When someone asked me recently who the most influential woman in my life was, I thought of my mom, obviously. But then I thought of those pixelated, slightly grainy women who taught me that beauty wasn’t about hiding; it was about experimenting—and laughing at yourself while doing it. My mom was busy. Life was rushing. But those YouTube women were always there, showing me that even if you look like a glitter bomb exploded on your face, you’re still allowed to own it.


I miss old YouTube like I miss dial-up internet and CDs you had to flip halfway through. Long videos that weren’t afraid to ramble about life, eyeliner, heartbreak, or the existential crisis of a popped pimple. It was personal, like someone had literally crawled into your room via your laptop and whispered, “You’re allowed to try things, fail, and look fabulous doing it.” Big sisters you never had, but somehow needed desperately.


Looking back, it wasn’t just girls who found refuge in these videos. Men, women, kids, and LGBTQ+ creators and viewers all carved out their own spaces in this world. In 2016, James Charles became the first male CoverGirl, and suddenly the beauty world felt bigger, louder, and more inclusive. These spaces were teaching us more than makeup—they were teaching us that anyone could belong, anyone could create, anyone could take up space.

To this day, the beauty influencers I watched at thirteen feel like older sisters I still carry in my brain. They taught me practical things: how to contour, how to cover a blemish, how to blend. But more importantly, they taught me the joy of doing things for myself.

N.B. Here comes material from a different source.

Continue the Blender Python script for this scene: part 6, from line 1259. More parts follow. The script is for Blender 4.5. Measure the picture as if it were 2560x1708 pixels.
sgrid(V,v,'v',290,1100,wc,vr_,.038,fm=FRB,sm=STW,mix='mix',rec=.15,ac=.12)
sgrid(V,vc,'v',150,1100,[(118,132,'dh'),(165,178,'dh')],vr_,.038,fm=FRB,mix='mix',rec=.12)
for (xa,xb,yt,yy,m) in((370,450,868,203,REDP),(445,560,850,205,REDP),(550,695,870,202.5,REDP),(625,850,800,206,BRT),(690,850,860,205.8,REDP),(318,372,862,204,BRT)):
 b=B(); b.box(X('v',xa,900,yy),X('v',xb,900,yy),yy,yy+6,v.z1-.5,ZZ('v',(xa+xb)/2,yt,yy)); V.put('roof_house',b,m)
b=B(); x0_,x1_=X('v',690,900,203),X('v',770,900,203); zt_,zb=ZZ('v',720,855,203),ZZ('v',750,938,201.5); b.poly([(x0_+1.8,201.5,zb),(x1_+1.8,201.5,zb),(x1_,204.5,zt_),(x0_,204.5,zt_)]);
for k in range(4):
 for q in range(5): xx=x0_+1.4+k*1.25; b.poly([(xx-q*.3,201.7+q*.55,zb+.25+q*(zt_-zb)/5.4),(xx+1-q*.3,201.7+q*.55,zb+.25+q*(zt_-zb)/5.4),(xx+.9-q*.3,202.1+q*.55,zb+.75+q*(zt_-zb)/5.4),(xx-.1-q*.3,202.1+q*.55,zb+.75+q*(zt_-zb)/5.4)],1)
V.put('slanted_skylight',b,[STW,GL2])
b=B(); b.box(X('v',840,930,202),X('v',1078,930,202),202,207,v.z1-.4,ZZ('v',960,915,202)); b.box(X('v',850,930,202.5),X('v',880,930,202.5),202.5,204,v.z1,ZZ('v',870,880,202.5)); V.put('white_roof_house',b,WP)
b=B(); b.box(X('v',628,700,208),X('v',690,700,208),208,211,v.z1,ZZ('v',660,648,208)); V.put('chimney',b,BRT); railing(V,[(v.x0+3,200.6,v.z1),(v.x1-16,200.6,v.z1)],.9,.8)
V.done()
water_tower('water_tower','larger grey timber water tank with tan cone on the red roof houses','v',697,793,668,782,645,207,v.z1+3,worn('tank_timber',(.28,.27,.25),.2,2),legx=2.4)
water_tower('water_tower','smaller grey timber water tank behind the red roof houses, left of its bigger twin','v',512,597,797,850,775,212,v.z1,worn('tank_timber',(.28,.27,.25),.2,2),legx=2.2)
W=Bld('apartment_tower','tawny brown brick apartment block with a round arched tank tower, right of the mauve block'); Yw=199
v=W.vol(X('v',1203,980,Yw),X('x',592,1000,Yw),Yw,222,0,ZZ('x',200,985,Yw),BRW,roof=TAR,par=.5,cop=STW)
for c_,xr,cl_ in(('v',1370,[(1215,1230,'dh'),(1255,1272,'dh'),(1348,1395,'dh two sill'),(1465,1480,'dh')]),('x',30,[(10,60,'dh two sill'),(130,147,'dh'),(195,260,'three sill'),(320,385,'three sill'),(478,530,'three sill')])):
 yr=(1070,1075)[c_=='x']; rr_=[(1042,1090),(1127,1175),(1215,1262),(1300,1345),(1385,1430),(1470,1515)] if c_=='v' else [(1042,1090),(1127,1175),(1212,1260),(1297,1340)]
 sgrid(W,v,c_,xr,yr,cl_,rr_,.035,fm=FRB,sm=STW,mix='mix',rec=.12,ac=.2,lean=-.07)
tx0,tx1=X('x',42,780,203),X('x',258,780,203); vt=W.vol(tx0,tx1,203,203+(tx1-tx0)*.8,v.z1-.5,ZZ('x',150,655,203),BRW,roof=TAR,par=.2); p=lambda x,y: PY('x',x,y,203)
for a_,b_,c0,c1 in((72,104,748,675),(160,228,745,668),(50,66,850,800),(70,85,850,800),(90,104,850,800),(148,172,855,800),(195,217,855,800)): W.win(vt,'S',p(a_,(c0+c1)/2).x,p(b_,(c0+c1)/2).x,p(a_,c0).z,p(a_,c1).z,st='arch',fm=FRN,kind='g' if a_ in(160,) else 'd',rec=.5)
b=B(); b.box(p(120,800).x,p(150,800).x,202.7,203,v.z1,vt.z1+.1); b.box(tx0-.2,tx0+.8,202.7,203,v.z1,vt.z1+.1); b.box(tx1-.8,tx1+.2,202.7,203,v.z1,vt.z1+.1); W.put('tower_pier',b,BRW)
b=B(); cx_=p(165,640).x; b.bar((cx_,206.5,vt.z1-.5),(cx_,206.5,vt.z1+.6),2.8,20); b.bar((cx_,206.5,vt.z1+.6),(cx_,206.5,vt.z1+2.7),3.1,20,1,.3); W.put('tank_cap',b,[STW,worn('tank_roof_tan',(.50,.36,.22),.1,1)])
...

We’ve bought their products, followed their routines, and maybe even let them shape our sense of self. These parasocial relationships—good, bad, messy—still influence the way we live, the choices we make, even how we apply lipstick. And maybe that’s the point: they were never just teachers of makeup. They were teachers of confidence, risk, and the unapologetic art of being yourself.